Looking at last week’s election results, support for the takeover of health care in this country meant defeat for the Democrat Party, certainly, but also for those who voted for it.

According to Real Clear Politics, the Republicans took 62 seats in the House. Of those, 42 belonged to the infamous 219 Democrats who voted for Obamacare. While that may seem like a small number–19%–remember that incumbents are generally re-elected at a rate over 95%. I didn’t calculate those who “retired” or decided not to run again, like Bart Stupak of Michigan, versus those who did try to run and were defeated. Stupak was replaced by Republican Dan Benishek with 52% of the vote. You may recall that when Stupak allowed himself to believe Obama’s promise regarding abortion, Benishek, a political newcomer, had his campaign website broadcast all over the conservative part of the internet.

Few Democrats had the courage to run on their record or in many cases even admit which party they belonged to. One exception was in highly Democratic Minnesota-8 where long-time incumbent James Oberstar ran as a proud supporter of the health care bill. According to a Duluth newspaper, Oberstar, 76, is Minnesota’s longest-serving Congressman, first elected in 1974. He had never earned less than 59 percent of the vote. His opponent, Republican Chip Cravaack, is a pilot for Northwest Airlines and has never before run for political office. Cravaack won 48-46%.

Unfortunately, all did not go well for the 34 Democrats who opposed Obamacare. Twenty of these, or 70%, were replaced by Republicans as well. The good news is that the third party organized by SEIU in North Carolina to defeat the three representatives who voted against Obamacare failed to unseat any of them.

Of 75 Democrats in the Congressional Progressive Caucus–the hard-core left Progressives–every single one voted for Obamacare. Only two were not re-elected. Fortunately, Alan Grayson of Florida was one.

The sole Republicans who lost in the election–and all Republicans voted “no” to Obamacare–were Ahn Cao of Louisiana and Mike Castle of Delaware. Both are quite liberal Republicans. Ahn Cao is from a liberal district and Castle resigned to run for the senate, where he was defeated in the primary.

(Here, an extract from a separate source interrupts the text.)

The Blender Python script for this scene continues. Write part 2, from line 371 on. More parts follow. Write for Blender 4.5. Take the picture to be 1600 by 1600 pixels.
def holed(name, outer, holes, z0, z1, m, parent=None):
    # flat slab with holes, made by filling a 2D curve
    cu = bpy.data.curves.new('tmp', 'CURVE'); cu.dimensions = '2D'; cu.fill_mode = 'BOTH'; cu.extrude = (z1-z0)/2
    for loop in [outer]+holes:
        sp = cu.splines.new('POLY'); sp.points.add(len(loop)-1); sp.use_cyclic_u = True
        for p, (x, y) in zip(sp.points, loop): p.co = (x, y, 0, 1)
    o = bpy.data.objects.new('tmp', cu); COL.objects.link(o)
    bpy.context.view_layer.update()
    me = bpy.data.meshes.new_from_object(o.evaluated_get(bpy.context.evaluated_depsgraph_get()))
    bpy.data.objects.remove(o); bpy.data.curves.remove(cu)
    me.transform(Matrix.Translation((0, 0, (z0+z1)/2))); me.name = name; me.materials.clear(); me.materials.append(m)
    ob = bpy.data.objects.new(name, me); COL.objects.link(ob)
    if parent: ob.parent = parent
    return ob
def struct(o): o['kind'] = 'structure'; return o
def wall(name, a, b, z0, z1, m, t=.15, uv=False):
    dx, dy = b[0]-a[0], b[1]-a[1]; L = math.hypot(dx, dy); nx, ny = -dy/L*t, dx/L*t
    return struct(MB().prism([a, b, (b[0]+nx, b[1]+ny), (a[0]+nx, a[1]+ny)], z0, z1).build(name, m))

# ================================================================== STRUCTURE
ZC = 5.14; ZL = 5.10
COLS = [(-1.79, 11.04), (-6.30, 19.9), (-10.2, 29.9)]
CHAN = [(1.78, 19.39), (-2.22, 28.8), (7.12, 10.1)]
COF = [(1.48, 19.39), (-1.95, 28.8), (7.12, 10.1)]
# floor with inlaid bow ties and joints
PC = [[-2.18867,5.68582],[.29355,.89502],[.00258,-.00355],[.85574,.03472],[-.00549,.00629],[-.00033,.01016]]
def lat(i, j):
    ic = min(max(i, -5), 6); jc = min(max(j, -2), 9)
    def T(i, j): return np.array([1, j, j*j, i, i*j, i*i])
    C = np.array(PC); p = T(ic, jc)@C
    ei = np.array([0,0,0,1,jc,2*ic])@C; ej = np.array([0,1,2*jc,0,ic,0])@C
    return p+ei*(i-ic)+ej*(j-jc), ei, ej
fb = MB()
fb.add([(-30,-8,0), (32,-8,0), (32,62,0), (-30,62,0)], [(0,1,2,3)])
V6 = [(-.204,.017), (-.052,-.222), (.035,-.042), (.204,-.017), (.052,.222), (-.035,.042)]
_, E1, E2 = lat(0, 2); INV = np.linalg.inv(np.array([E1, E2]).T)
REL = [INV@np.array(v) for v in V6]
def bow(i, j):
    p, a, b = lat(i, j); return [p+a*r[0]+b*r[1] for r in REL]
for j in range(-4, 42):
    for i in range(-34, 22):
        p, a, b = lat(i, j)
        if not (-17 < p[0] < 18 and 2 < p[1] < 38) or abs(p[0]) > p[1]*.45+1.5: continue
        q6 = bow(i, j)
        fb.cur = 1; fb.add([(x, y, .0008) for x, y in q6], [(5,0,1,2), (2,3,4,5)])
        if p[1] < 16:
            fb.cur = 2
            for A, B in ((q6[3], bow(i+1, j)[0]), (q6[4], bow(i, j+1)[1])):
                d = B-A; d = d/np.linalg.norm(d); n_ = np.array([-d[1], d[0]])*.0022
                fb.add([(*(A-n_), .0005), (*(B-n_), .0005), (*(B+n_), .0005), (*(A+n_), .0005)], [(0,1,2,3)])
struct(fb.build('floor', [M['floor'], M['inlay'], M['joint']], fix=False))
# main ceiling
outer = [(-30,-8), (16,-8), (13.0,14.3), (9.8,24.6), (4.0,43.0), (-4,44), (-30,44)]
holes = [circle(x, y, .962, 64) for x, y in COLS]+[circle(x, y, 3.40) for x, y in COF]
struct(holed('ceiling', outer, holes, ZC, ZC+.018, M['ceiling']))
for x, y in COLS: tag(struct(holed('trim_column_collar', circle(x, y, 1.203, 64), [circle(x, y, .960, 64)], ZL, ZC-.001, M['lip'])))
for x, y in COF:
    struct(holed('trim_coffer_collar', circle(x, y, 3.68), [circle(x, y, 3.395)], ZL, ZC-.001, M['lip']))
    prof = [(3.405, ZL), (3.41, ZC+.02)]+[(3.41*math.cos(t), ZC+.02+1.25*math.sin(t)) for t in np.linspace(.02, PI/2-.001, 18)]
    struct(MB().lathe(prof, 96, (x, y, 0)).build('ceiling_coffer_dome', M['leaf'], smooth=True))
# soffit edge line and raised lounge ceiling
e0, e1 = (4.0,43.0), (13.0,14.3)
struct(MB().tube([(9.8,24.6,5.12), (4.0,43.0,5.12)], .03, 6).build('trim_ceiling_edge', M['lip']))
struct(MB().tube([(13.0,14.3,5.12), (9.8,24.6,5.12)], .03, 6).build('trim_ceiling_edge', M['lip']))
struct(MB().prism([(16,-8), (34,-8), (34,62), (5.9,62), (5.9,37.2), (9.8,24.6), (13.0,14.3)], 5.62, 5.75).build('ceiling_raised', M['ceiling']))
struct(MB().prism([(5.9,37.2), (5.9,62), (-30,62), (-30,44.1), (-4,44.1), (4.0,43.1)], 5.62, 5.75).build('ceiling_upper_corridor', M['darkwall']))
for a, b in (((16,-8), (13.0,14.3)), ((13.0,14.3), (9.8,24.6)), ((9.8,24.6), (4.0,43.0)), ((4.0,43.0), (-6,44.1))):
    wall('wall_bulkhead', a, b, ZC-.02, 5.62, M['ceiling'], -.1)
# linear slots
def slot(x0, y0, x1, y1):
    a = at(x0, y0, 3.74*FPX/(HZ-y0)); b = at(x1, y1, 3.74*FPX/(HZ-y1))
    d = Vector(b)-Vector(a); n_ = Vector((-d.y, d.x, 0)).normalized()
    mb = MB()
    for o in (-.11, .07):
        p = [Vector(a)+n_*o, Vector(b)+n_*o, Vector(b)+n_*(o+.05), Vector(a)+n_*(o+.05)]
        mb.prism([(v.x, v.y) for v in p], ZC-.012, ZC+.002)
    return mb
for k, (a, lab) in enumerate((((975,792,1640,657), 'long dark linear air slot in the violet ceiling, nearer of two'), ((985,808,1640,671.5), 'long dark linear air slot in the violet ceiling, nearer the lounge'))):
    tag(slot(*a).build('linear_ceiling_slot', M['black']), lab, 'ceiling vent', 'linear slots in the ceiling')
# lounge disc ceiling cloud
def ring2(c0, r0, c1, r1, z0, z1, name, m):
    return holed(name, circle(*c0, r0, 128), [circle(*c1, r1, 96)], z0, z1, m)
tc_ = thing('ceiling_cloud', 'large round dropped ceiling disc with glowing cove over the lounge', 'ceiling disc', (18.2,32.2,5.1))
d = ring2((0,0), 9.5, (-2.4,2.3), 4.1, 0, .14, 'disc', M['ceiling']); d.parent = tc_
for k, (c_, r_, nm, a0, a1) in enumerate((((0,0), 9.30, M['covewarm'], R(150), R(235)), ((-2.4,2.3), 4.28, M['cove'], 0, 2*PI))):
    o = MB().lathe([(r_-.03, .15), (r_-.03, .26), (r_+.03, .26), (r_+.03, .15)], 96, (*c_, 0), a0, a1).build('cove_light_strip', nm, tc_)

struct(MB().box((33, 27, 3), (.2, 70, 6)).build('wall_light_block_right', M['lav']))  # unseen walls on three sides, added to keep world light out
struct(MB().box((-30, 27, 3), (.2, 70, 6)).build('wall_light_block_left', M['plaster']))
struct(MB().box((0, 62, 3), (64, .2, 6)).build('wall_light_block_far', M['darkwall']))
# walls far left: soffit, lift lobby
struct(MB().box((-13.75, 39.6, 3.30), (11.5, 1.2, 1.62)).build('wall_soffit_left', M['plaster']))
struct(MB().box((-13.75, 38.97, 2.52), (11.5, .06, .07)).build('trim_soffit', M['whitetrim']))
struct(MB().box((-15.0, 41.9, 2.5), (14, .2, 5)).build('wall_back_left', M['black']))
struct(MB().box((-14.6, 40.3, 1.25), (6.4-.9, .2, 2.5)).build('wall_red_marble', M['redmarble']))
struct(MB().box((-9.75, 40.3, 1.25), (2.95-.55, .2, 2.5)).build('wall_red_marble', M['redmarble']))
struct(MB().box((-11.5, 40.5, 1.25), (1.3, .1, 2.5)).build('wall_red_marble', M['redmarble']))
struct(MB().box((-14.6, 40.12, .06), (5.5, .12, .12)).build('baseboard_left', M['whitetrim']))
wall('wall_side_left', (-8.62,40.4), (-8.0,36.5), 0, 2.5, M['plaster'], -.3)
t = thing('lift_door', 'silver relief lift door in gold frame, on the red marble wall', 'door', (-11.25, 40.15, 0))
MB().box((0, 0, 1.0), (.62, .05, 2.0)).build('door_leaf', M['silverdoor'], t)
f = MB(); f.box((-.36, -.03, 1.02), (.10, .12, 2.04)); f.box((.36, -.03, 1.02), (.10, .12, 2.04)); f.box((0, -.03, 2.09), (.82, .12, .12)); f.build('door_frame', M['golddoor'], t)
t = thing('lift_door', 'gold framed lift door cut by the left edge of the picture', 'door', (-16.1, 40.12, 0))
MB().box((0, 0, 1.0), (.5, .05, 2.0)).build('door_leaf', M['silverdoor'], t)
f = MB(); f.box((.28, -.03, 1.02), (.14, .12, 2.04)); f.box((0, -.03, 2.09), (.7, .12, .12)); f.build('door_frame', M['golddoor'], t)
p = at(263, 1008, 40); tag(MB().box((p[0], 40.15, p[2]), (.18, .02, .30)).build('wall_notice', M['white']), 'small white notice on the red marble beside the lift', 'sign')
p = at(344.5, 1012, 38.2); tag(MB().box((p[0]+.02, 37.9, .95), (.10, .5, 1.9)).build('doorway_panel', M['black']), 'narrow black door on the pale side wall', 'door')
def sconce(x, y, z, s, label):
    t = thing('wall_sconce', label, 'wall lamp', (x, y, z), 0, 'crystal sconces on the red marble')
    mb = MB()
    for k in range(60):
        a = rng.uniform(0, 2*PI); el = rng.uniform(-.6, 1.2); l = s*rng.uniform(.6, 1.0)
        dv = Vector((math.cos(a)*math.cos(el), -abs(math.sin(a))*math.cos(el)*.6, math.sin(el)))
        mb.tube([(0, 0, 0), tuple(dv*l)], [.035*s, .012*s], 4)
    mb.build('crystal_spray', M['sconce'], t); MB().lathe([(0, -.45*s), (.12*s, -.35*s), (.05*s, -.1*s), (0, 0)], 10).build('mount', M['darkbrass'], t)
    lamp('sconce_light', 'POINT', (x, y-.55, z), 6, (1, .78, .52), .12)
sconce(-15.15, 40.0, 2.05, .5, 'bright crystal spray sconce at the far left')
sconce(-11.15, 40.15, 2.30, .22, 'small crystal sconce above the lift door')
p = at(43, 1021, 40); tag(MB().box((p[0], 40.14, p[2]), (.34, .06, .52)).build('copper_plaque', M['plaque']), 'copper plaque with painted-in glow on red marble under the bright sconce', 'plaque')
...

What’s the bottom line? The Democrat Party has undoubtedly moved farther left as a result of shedding itself of some more moderate members. But remember that 42 of their losses voted for Obamacare while only 20 voted against, so 2/3 of their losses came from supporters. Again, only two of those were Progressive Caucus members.

A finer-grained analysis would undoubtedly yield other interesting and useful information, but this ought to be enough to convince Democrats that they are moving in a direction contrary to the will of the people.

Unfortunately for them, I doubt they care.